REQUIRED TASK:
Copy each line below in which the word "picture" occurs.

— BEGIN DATASET CONTENT —

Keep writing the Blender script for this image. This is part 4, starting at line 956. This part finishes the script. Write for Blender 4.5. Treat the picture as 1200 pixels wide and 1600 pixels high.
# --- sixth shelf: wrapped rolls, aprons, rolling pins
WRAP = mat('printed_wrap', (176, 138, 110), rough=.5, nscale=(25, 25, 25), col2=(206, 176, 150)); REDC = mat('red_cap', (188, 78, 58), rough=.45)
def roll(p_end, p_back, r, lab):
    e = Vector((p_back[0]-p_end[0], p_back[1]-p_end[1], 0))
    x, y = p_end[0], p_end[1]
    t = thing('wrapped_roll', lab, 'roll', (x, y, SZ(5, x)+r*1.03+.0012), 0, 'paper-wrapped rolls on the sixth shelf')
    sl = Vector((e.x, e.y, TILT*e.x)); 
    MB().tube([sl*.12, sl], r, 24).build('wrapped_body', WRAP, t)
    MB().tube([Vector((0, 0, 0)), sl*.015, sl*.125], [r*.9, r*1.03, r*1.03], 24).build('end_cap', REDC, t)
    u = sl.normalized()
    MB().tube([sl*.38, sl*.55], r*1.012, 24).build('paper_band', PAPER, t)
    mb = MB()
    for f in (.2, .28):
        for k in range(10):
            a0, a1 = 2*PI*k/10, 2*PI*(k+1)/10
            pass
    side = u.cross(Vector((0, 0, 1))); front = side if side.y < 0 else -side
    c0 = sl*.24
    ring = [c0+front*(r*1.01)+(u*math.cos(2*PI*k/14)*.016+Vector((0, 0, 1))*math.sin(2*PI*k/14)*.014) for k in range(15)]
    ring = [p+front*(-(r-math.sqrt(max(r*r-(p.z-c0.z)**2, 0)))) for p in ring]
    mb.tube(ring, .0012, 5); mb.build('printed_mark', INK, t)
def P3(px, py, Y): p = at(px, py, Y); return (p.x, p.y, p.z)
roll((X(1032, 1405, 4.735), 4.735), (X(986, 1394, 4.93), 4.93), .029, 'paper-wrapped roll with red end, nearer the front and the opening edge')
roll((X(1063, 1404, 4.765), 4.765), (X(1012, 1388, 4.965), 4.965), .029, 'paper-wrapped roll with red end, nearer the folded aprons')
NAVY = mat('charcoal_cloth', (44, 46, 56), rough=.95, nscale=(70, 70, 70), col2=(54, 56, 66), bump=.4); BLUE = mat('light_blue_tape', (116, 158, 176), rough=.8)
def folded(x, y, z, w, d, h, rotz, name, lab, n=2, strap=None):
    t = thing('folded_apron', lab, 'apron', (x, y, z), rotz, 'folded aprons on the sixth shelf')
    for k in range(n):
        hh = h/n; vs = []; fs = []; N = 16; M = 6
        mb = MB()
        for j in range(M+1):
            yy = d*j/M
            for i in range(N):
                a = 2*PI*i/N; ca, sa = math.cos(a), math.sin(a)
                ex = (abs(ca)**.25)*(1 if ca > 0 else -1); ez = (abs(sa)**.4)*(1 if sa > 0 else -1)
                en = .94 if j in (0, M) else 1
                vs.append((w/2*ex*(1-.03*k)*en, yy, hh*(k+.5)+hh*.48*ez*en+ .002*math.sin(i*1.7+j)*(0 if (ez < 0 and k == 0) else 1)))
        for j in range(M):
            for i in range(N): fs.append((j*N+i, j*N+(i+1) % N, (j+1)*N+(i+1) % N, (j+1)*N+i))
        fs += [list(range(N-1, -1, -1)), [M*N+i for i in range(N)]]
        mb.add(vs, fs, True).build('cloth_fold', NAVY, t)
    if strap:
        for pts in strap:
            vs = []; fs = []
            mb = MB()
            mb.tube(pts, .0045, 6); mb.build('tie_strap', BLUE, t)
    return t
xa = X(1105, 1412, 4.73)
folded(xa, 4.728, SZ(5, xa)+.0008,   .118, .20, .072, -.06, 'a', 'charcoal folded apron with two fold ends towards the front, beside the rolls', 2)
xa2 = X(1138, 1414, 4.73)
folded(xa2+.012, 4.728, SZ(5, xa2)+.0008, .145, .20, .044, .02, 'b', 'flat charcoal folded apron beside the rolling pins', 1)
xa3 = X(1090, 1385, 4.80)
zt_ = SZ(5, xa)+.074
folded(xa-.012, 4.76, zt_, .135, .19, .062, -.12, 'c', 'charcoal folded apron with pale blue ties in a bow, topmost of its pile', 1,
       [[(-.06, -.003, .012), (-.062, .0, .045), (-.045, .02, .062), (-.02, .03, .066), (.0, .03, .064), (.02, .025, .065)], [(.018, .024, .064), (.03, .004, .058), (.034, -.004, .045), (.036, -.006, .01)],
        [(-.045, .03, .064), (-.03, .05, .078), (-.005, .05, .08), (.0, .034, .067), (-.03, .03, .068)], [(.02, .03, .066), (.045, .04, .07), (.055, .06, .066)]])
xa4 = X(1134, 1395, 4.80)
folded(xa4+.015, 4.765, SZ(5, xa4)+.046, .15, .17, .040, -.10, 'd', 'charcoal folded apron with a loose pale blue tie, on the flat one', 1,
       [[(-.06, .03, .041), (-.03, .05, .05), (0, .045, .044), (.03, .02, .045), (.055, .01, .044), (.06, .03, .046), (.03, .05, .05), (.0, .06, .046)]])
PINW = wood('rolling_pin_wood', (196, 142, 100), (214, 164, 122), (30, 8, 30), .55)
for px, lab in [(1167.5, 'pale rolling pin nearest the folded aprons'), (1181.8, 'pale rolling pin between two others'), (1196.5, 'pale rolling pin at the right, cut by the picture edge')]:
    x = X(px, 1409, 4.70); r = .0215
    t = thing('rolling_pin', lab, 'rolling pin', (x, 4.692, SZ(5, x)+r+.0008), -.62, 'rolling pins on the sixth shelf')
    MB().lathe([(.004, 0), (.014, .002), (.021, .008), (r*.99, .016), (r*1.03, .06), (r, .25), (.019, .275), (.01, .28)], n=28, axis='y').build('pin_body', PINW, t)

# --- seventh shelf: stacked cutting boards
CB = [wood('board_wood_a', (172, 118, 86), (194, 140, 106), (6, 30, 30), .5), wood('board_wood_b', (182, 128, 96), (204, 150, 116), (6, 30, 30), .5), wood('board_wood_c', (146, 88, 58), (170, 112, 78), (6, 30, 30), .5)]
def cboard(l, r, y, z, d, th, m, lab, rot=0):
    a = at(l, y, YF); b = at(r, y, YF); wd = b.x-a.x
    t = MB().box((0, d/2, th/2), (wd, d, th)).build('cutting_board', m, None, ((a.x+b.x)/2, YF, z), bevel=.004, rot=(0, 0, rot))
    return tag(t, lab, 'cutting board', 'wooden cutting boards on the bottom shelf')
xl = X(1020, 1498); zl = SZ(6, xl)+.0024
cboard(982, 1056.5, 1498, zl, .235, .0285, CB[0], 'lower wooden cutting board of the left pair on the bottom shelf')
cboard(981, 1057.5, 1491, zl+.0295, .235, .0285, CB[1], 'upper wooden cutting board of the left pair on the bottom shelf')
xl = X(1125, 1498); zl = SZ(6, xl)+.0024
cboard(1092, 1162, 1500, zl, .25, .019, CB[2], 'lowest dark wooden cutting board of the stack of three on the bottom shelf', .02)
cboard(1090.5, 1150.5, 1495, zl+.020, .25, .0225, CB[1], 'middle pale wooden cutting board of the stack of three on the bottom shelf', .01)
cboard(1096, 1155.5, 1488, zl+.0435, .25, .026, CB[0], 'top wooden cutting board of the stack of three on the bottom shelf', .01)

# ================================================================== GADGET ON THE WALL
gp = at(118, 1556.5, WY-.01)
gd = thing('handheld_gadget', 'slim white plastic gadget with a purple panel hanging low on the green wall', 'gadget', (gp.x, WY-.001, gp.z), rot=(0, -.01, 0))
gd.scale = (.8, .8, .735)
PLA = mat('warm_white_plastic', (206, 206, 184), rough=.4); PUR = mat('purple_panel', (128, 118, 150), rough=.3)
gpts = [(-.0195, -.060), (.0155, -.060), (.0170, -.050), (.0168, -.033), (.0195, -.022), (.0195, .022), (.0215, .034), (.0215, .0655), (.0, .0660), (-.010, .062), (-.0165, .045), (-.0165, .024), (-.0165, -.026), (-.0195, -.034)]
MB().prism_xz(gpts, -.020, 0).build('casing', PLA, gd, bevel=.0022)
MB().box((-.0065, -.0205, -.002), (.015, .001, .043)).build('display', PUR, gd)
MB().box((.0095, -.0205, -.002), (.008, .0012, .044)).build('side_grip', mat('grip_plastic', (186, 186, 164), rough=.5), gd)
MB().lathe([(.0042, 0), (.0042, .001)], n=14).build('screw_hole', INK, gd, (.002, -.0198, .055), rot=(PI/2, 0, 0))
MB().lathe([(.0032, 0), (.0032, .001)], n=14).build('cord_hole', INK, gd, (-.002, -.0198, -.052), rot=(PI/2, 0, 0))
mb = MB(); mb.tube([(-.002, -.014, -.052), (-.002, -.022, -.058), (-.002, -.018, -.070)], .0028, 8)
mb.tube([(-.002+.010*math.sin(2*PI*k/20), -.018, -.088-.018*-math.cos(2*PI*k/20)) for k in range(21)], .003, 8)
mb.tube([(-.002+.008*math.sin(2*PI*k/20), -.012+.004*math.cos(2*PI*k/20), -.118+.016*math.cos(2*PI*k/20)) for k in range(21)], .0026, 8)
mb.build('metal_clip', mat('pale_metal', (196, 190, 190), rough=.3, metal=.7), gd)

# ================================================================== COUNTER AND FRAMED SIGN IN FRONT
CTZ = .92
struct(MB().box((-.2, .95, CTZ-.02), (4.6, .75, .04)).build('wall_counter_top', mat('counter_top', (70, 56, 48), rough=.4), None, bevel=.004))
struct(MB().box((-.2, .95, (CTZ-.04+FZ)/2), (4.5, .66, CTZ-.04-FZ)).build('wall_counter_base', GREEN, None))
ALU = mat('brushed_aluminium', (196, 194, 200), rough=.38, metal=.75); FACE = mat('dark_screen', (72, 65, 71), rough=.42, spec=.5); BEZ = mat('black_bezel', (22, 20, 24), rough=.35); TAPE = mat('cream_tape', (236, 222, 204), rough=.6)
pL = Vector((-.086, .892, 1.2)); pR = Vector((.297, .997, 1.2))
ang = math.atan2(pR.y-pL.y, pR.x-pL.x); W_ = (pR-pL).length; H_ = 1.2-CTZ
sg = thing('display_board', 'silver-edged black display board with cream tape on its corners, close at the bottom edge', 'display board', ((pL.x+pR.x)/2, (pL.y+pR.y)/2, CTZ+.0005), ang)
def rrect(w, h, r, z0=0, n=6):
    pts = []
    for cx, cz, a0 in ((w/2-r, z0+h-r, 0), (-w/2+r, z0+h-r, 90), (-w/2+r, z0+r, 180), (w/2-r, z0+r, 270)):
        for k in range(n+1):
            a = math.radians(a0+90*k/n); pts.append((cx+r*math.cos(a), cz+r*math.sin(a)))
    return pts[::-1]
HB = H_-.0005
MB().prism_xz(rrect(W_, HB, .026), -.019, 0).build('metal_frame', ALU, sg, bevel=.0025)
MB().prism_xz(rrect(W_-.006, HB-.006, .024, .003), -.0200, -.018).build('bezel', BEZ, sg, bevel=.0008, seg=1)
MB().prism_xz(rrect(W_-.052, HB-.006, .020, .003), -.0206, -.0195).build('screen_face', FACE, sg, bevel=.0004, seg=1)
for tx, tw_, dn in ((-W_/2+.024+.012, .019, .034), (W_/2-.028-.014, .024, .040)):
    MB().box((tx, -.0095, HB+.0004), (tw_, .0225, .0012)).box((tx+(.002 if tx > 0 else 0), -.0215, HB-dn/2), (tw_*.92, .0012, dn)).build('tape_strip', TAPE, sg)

— END DATASET CONTENT —

WRITTEN RESPONSE:
Keep writing the Blender script for this image. This is part 4, starting at line 956. This part finishes the script. Write for Blender 4.5. Treat the picture as 1200 pixels wide and 1600 pixels high.
for px, lab in [(1167.5, 'pale rolling pin nearest the folded aprons'), (1181.8, 'pale rolling pin between two others'), (1196.5, 'pale rolling pin at the right, cut by the picture edge')]:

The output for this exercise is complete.